Labor & Workforce Development Commissioner Announces Departure

Commissioner Burns Phillips and Deputy Commissioner Dustin Swayne to Start New Consulting Group
Monday, December 17, 2018 | 09:18am
Commissioner Burns Phillips and Deputy Commissioner Dustin Swayne

NASHVILLE– Tennessee Department of Labor and Workforce Development (TDLWD) Commissioner Burns Phillips has announced he and Deputy Commissioner Dustin Swayne will leave state government in mid-January after many years of service to the citizens of Tennessee. 

The two executives have formed a consulting practice called SATRDÉ, which will focus on guiding both public and private organizations in developing 21st-century business and workforce strategies through digital transformation. 

Gov. Bill Haslam named Phillips interim Commissioner for TDLWD in March 2013 and then appointed him Commissioner in June 2013. Early in his career, Phillips worked in the state's budget office for seven years before entering the private sector in 1981. Then in 1991, he went on to start a successful international surgical instrument company. This year Phillips marked 15 years of service with the state of Tennessee.

“It has been an honor and privilege to serve as the Commissioner of the Department of Labor and Workforce Development for nearly six years,” Phillips said. “The leadership style and support from Governor Haslam enabled the department’s many talented, knowledgeable and dedicated individuals to be creative and innovative in developing new and improved techniques with which to serve our citizens.”

Phillips appointed Swayne, a fourteen-year veteran of the Department, as Deputy Commissioner in April 2013. Swayne previously served as assistant commissioner of the Department’s Workforce Services Division and spearheaded the creation of the state’s mobile American Job Center Unit and Reemployment Services program. 

During their time as leaders of TDLWD, Phillips and Swayne introduced digital technology and the concept of agile management within in the Department.

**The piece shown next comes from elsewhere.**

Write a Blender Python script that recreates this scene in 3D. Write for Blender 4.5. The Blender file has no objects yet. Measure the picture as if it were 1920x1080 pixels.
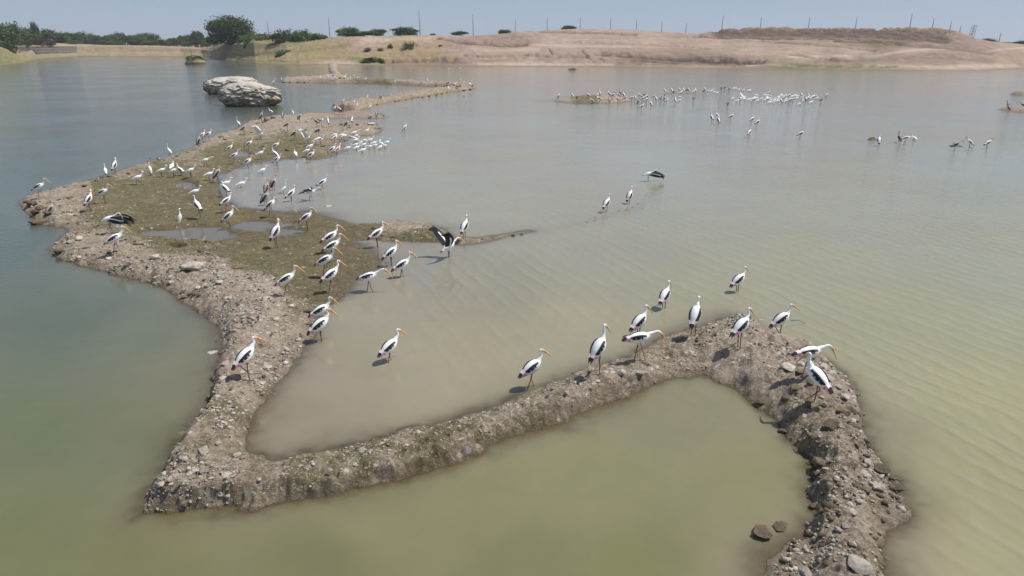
import bpy, math, random
import numpy as np
from mathutils import Vector, Matrix

random.seed(7); rng = np.random.default_rng(11)
S = bpy.context.scene
R = math.radians
# ------------------------------------------------------------------ camera, sky, sun, exposure
HAZE = .00022; CAM_H = 6.5; FPX = 1300.0; HORIZ = 80.0
PITCH = math.atan((540 - HORIZ) / FPX)
cam_d = bpy.data.cameras.new('camera'); cam = bpy.data.objects.new('camera', cam_d)
S.collection.objects.link(cam); S.camera = cam
cam.location = (0, 0, CAM_H); cam.rotation_euler = (math.pi / 2 - PITCH, 0, 0)
cam_d.sensor_width = 36; cam_d.lens = 36 * FPX / 1920; cam_d.clip_end = 20000; cam_d.clip_start = 0.1
SUN_EL, SUN_AZ = R(60), R(14)          # azimuth measured from +X towards +Y
W = bpy.data.worlds.new('World'); S.world = W; W.use_nodes = True
wn = W.node_tree.nodes; wl = W.node_tree.links
bg = wn['Background']; sky = wn.new('ShaderNodeTexSky'); sky.sky_type = 'NISHITA'
sky.sun_disc = False; sky.sun_elevation = SUN_EL; sky.sun_rotation = math.pi / 2 - SUN_AZ
sky.air_density = 1.0; sky.dust_density = 0.15; sky.ozone_density = 4.0; sky.altitude = 200
hsv = wn.new('ShaderNodeHueSaturation'); hsv.inputs['Saturation'].default_value = 0.85
wl.new(sky.outputs[0], hsv.inputs['Color'])
tint = wn.new('ShaderNodeMix'); tint.data_type = 'RGBA'; tint.blend_type = 'MULTIPLY'; tint.inputs[0].default_value = 1
tint.inputs[7].default_value = (0.93, 0.94, 1.04, 1)
hz = wn.new('ShaderNodeMix'); hz.data_type = 'RGBA'; hz.inputs[0].default_value = .68; hz.inputs[7].default_value = (4.5, 5.7, 7.75, 1)   # high thin haze
wl.new(hsv.outputs[0], tint.inputs[6]); wl.new(tint.outputs[2], hz.inputs[6]); wl.new(hz.outputs[2], bg.inputs[0])
bg.inputs[1].default_value = 0.068
sd = bpy.data.lights.new('sun', 'SUN'); so = bpy.data.objects.new('sun', sd); S.collection.objects.link(so)
sd.energy = 4.4; sd.angle = R(0.55); sd.color = (1.0, 0.955, 0.89)
sv = Vector((math.cos(SUN_EL) * math.cos(SUN_AZ), math.cos(SUN_EL) * math.sin(SUN_AZ), math.sin(SUN_EL)))
so.rotation_euler = sv.to_track_quat('Z', 'Y').to_euler(); so.location = (20, 0, 40)
S.view_settings.view_transform = 'Standard'; S.view_settings.look = 'None'
S.view_settings.exposure = 0.22; S.view_settings.gamma = 1
S.render.engine = 'CYCLES'; S.cycles.max_bounces = 6; S.cycles.transparent_max_bounces = 8
S.render.resolution_x = 1024; S.render.resolution_y = 576

# ------------------------------------------------------------------ projection helpers (pixels of the 1920x1080 photo)
cp, sp = math.cos(PITCH), math.sin(PITCH)
def ray(u, v):
    x = (np.asarray(u, float) - 960) / FPX; y = (540 - np.asarray(v, float)) / FPX
    return x, cp + sp * y, -sp + cp * y
def at(u, v, z=0.0):
    x, y, zz = ray(u, v); t = (z - CAM_H) / zz
    return x * t, y * t
def proj(X, Y, Z=0.0):
    zz = Z - CAM_H; f = Y * cp - zz * sp; up = Y * sp + zz * cp
    f = np.maximum(f, 0.05)
    return 960 + FPX * X / f, 540 - FPX * up / f

# ------------------------------------------------------------------ numpy noise
def _h(ix, iy, s):
    a = (ix.astype(np.int64) * 374761393 + iy.astype(np.int64) * 668265263 + s * 974634777) & 0xffffffff
    a = ((a ^ (a >> 13)) * 1274126177) & 0xffffffff
    return ((a ^ (a >> 16)) & 0xffff) / 65535.0
def vn(x, y, s=0):
    ix = np.floor(x); iy = np.floor(y); fx = x - ix; fy = y - iy
    fx = fx * fx * (3 - 2 * fx); fy = fy * fy * (3 - 2 * fy)
    a = _h(ix, iy, s); b = _h(ix + 1, iy, s); c = _h(ix, iy + 1, s); d = _h(ix + 1, iy + 1, s)
    return (a * (1 - fx) + b * fx) * (1 - fy) + (c * (1 - fx) + d * fx) * fy
def fbm(x, y, o=4, s=0, g=0.5):
    t = 0; a = 1; n = 0
    for k in range(o):
        t = t + a * (vn(x, y, s + k * 17) - 0.5) * 2; n += a; a *= g; x = x * 2.03 + 5.1; y = y * 2.03 + 1.7
    return t / n
def ridge(x, y, o=3, s=0):
    t = 0; a = 1; n = 0
    for k in range(o):
        t = t + a * (1 - np.abs(vn(x, y, s + k * 13) * 2 - 1)); n += a; a *= .5; x = x * 2.1 + 3; y = y * 2.1 + 7
    return t / n
def sstep(a, b, x):
    t = np.clip((x - a) / (b - a), 0, 1); return t * t * (3 - 2 * t)
def field(pts, u, v, power=3.0, vs=1.6):
    """inverse distance field from control points (u, v, values...)"""
    pts = np.array(pts, float); acc = 0; wt = 0
    shp = np.shape(u); u = np.ravel(u); v = np.ravel(v)
    for p in pts:
        w = 1.0 / (((u - p[0]) ** 2 + ((v - p[1]) * vs) ** 2) ** (power / 2) + 40.0)
        acc = acc + w[:, None] * p[None, 2:]; wt = wt + w
    r = acc / wt[:, None]
    return r.reshape(shp + (pts.shape[1] - 2,))

# ------------------------------------------------------------------ object helpers
COL = S.collection
def link(o, parent=None):
    COL.objects.link(o)
    if parent: o.parent = parent
    return o
def tag(o, label=None, cat=None, group=None, kind=None):
    if label: o['label'] = label
    if cat: o['category'] = cat
    if group: o['group'] = group
    if kind: o['kind'] = kind
    return o
def mesh_np(name, V, F, mat, attrs=None, smooth=True):
    """V (n,3), F (m,k) constant k"""
    me = bpy.data.meshes.new(name); V = np.asarray(V, np.float32); F = np.asarray(F, np.int32)
    k = F.shape[1]
    me.vertices.add(len(V)); me.vertices.foreach_set('co', V.ravel())
    me.loops.add(F.size); me.loops.foreach_set('vertex_index', F.ravel())
    me.polygons.add(len(F)); me.polygons.foreach_set('loop_start', np.arange(0, F.size, k, dtype=np.int32))
    me.polygons.foreach_set('loop_total', np.full(len(F), k, np.int32))
    me.update(calc_edges=True)
    if smooth: me.polygons.foreach_set('use_smooth', np.ones(len(F), bool))
    for an, (dom, arr) in (attrs or {}).items():
        a = me.attributes.new(an, 'FLOAT_COLOR', dom)
        arr = np.asarray(arr, np.float32)
        if arr.shape[1] == 3: arr = np.hstack([arr, np.ones((len(arr), 1), np.float32)])
        a.data.foreach_set('color', arr.ravel())
    me.materials.append(mat); me.validate(); me.update()
    return me
class MB:
    """collects quads/tris with a colour per face"""
    def __init__(s): s.V = []; s.F = []; s.C = []; s.n = 0
    def add(s, V, F, C):
        s.V += [tuple(v) for v in V]; s.F += [tuple(i + s.n for i in f) for f in F]; s.C += list(C); s.n += len(V)
    def mesh(s, name, mat, smooth=True):
        me = bpy.data.meshes.new(name); me.from_pydata(s.V, [], s.F)
        if smooth: me.polygons.foreach_set('use_smooth', [True] * len(s.F))
        a = me.attributes.new('Col', 'FLOAT_COLOR', 'FACE')
        a.data.foreach_set('color', np.array([list(c[:3]) + [1] for c in s.C], np.float32).ravel())
        me.materials.append(mat); me.update(); return me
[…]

They co-founded the OneTouch Customer Service/Business Management System that has achieved national recognition for its creative and innovated techniques in improving the way government does business. This ticket-based system streamlined processes, eliminated paperwork, improved the customer's experience, and combined real-time measured outcomes for continuous improvement. Over 825,000 customers were served through this system that has received over 2 million customer tickets since its creation. Statistics show 94.2 percent of those tickets were resolved with a single touch to the department earning a customer satisfaction score of 87 percent. 

“Burns has worked extremely hard during the last six years to streamline and improve the many different programs his Department oversees,” Haslam said. “Labor and Workforce Development is a much more efficient and technologically advanced agency than it was in 2013 and that’s because of the culture both the Commissioner and his Deputy Commissioner created there.”

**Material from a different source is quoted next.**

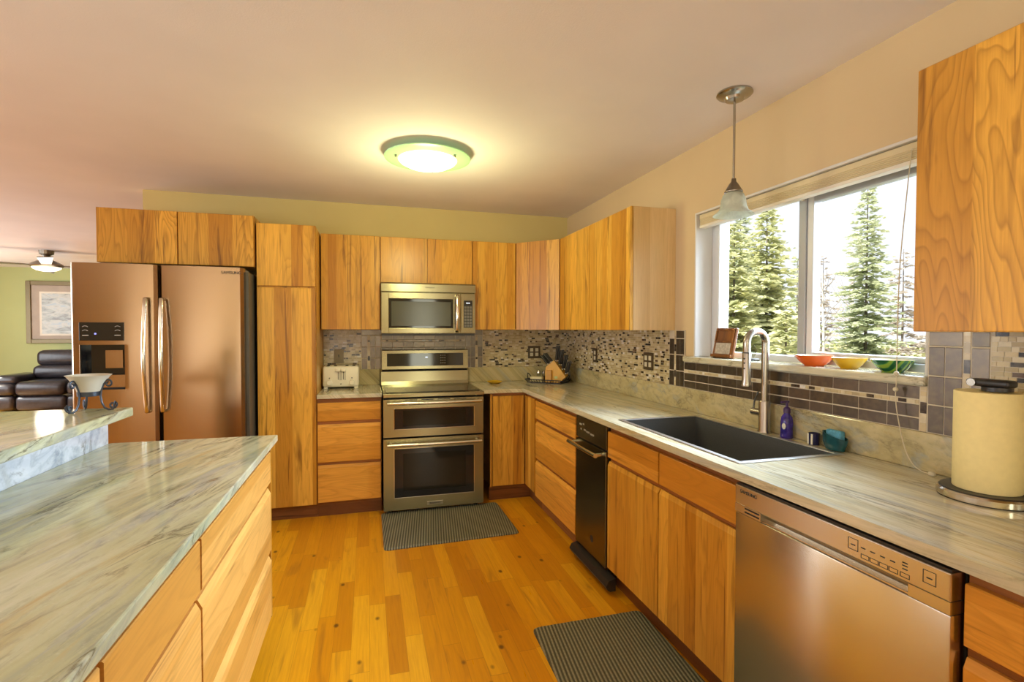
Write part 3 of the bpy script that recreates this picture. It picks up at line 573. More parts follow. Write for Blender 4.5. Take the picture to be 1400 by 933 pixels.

Under Phillips’ and Swayne’s leadership, the state increased its Unemployment Insurance Trust Fund from $774 million in 2013 to $1.18 billion in 2018. The department realigned Tennessee’s 20-year-old workforce system and transformed it into the most fully aligned WIOA system in the United States. The realignment has garnered national recognition for its enhanced fiscal integrity and innovative approaches to better provide Tennesseans with employment and training services. All of these accomplishments took place as Tennessee experience historically low unemployment.

Commissioner Phillips and Deputy Commissioner Swayne will continue in their positions at TDLWD through mid-January.